Items from a dataset:
--- --- ---
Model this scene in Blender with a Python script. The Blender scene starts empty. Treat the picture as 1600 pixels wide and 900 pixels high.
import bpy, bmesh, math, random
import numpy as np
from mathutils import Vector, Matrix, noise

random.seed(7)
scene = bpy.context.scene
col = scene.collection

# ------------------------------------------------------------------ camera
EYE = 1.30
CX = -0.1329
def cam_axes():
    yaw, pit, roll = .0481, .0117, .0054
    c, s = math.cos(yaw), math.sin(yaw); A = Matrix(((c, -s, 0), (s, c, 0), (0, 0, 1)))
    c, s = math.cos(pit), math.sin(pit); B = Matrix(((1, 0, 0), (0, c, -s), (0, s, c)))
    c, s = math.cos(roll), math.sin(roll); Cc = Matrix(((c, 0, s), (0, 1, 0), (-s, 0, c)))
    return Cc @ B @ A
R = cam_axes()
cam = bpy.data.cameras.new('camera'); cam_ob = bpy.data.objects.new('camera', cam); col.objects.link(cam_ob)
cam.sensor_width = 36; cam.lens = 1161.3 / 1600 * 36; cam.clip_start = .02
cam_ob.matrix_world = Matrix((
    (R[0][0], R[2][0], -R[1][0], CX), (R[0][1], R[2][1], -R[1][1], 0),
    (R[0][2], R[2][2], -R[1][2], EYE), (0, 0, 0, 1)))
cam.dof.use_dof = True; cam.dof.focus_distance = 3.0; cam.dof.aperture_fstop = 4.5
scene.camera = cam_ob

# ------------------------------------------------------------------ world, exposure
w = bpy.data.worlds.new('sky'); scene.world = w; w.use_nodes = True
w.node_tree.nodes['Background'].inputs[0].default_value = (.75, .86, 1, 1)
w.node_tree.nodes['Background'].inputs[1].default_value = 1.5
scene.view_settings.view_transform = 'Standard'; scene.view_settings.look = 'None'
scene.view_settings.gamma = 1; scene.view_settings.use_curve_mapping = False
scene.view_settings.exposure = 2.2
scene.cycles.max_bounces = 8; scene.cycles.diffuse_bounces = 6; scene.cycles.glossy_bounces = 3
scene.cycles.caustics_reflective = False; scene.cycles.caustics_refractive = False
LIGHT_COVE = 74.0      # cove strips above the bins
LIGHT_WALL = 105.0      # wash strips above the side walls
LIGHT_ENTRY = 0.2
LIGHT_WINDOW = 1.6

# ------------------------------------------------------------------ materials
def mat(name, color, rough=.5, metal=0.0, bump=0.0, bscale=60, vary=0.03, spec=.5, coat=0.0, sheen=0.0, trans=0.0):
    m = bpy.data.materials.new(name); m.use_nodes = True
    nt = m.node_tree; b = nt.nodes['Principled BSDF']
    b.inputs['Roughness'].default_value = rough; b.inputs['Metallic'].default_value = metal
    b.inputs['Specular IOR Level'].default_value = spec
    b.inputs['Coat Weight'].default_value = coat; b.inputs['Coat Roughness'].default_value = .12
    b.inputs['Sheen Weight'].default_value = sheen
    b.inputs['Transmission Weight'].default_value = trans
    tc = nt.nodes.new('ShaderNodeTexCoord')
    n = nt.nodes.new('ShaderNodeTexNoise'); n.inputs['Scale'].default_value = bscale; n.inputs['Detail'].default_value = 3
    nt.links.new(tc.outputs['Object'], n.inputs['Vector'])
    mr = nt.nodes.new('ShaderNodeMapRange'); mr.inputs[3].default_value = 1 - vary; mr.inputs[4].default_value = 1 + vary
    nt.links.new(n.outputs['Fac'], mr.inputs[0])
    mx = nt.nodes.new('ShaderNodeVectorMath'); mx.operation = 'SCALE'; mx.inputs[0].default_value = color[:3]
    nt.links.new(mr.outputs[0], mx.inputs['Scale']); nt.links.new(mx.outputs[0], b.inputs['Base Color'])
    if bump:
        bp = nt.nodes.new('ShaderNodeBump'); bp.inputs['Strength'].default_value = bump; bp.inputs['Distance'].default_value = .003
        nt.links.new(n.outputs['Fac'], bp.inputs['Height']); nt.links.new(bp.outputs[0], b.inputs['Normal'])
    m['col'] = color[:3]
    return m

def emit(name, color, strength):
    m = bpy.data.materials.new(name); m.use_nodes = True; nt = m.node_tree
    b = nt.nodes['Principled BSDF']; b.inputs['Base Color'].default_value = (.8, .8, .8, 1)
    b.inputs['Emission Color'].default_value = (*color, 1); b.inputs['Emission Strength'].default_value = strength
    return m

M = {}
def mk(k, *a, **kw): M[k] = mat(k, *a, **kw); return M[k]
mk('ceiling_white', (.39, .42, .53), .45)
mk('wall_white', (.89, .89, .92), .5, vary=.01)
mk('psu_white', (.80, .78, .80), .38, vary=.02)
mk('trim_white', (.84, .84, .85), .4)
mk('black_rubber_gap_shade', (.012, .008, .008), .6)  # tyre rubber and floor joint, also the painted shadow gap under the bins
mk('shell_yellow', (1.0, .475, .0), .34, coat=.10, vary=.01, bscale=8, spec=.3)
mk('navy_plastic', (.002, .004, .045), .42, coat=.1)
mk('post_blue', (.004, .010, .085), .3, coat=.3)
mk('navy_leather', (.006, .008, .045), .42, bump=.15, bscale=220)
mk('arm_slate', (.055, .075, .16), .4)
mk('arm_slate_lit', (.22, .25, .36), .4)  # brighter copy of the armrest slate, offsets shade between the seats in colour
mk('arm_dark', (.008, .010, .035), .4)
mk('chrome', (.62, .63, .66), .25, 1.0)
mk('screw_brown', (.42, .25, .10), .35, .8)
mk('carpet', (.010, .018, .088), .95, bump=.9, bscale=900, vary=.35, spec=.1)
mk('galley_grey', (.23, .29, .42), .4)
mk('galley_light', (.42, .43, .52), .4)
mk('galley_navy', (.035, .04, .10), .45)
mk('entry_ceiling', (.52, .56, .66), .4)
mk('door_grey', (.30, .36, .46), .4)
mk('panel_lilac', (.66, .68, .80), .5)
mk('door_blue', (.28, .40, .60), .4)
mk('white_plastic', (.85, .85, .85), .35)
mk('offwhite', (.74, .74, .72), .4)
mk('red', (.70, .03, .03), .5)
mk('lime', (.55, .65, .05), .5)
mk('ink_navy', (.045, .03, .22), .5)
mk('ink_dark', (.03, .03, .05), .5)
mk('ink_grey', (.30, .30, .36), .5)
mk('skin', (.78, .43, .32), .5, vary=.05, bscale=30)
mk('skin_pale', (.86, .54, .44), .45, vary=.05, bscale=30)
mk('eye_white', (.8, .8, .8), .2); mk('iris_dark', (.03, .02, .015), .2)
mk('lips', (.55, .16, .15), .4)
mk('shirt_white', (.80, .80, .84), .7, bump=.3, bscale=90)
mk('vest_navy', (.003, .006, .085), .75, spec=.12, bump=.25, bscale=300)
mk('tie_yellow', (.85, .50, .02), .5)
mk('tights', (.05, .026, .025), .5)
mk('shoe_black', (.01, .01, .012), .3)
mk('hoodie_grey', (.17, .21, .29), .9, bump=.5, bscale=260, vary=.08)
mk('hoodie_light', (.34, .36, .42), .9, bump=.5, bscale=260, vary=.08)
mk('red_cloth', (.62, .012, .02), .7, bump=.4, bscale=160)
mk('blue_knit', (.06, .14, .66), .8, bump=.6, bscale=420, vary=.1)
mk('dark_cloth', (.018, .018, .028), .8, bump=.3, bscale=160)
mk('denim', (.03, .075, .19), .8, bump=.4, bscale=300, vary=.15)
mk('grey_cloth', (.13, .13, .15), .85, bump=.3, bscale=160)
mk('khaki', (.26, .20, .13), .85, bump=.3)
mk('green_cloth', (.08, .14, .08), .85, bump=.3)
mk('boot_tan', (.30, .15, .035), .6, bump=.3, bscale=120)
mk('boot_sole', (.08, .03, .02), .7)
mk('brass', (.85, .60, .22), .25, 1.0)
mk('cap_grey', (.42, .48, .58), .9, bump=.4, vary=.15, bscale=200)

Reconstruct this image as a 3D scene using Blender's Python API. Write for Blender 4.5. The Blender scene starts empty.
--- --- ---
Quote the data above verbatim from its first line to the line that includes "col = scene.collection", with both boundary lines retained.

Model this scene in Blender with a Python script. The Blender scene starts empty. Treat the picture as 1600 pixels wide and 900 pixels high.
import bpy, bmesh, math, random
import numpy as np
from mathutils import Vector, Matrix, noise

random.seed(7)
scene = bpy.context.scene
col = scene.collection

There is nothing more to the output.